Letters to the Editor

Guest Essay: To lower emissions, China and U.S. must cooperate

by Dr. Syd s. Peng

China runs on coal. Without it, China never would have achieved the staggering economic growth of recent decades. But China is envisioning a new, emissions-free future, proposing to achieve net-zero emissions by 2060. Whether or not China succeeds could very well come down to the work currently happening in U.S. labs and the seriousness of the U.S. government to advance breakthrough fossil fuel technologies.

While the U.S. and China have become rivals, on the issue of environmental progress and emissions reduction the two countries are best served through cooperation. U.S. efforts to reduce emissions will be for naught if China — and other countries — don’t do their part. But China, and so many other nations, need cost-effective emissions-reduction technologies for the fuels they use now and will continue to use well into the future.

China relies on coal for nearly 60% of its electricity, using half the coal the world consumes each year. Despite a decline in U.S. coal use, global coal production and consumption is growing from year to year, with virtually all of the increase centered in China, India and Southeast Asia. In fact, China is continuing to add new coal plants that are built to last for 60 years or more so anything built today will be around for decades.

The question is: How can China burn more coal and still expect to meet Beijing’s environmental goals.
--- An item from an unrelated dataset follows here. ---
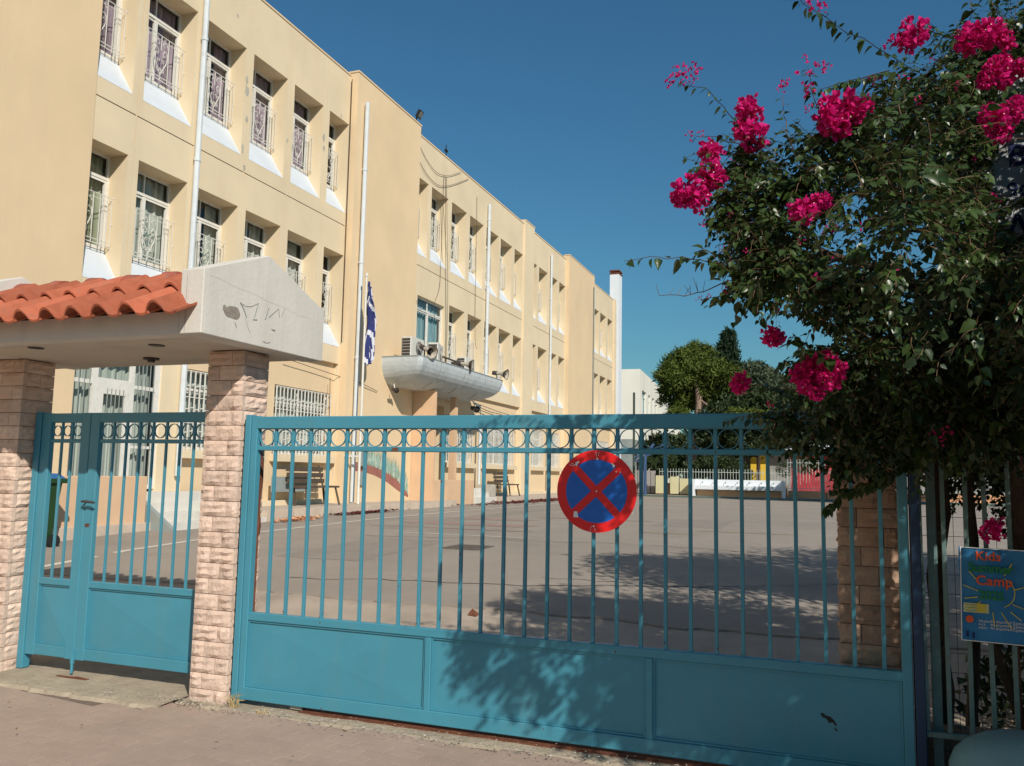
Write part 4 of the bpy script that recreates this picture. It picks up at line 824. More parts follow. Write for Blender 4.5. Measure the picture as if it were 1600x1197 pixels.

It’s a tricky balance, riddled with incongruities and contradictions. For global decarbonization to succeed, however, China must be included in the battle against global warming. Otherwise, its emissions will continue to rise, no matter what other countries decide to do. And China will need access to an advanced technology for capturing coal and natural gas emissions that’s being developed primarily in the United States. Known as carbon capture use and storage (CCUS), it’s still in its infancy but could make a huge difference.

With CCUS, carbon emissions from coal and natural gas plants are condensed and transported to disposal sites, then pumped underground into geological formations and depleted oil and gas wells. To offset the cost of CCUS, some of the carbon is being used for enhanced oil and gas recovery or to make reinforced concrete and other products. Experts say that such productive uses of carbon have barely scratched the surface of what’s possible.

According to the Global Carbon Capture and Storage Institute, there are 19 operating carbon capture facilities worldwide. While several dozen more facilities are in development, the Institute projects that 2,000 carbon facilities will need to be up and running by 2040. That’s why the International Energy Agency, time and again, gives such prominence to CCUS. IEA Executive Director Fatih Birol made that clear when he told the Senate Energy and Natural Resources Committee earlier this year. “If I had to pick one technology as the most critical, if I had a magic touch to make this technology mature and (gain) market share,” it would be carbon capture.

It’s no surprise that CCUS is the foundation of the Department of Energy’s high-priority CoalFirst program, which is aimed at building small modular coal plants with near-zero emissions that can be replicated for use worldwide.

In the years ahead, such emissions-reduction technologies that work with existing coal and natural gas plants will be essential. For now, then, the best path forward for the United States is to acknowledge the importance of cooperating with China in the effort to achieve decarbonization.

Coal remains the world’s leading fuel for electricity generation and global energy consumption is only growing. Whether or not U.S. environmentalists are willing to admit it, coal will remain a foundational piece of the world’s energy equation well into the future. U.S. energy and emissions leadership will be achieved not by turning the nation’s back on coal and the nation’s coal workforce but rather by developing and demonstrating the essential technologies that will be the linchpin of a globally replicable emissions-reduction strategy.

Dr. Syd S. Peng is the Charles E. Lawall Chair of Mining Engineering emeritus, Department of Mining Engineering, at West Virginia University. From 1970 to 1974, he worked for the U.S. Bureau of Mines, Twin Cities Research Center in charge of rock physics research. He joined WVU in 1974. In 1978 he was appointed as chairman of the Mining Engineering Department, a position he held until September 2006. He served again as interim chair in 2015. He retired from WVU in 2013.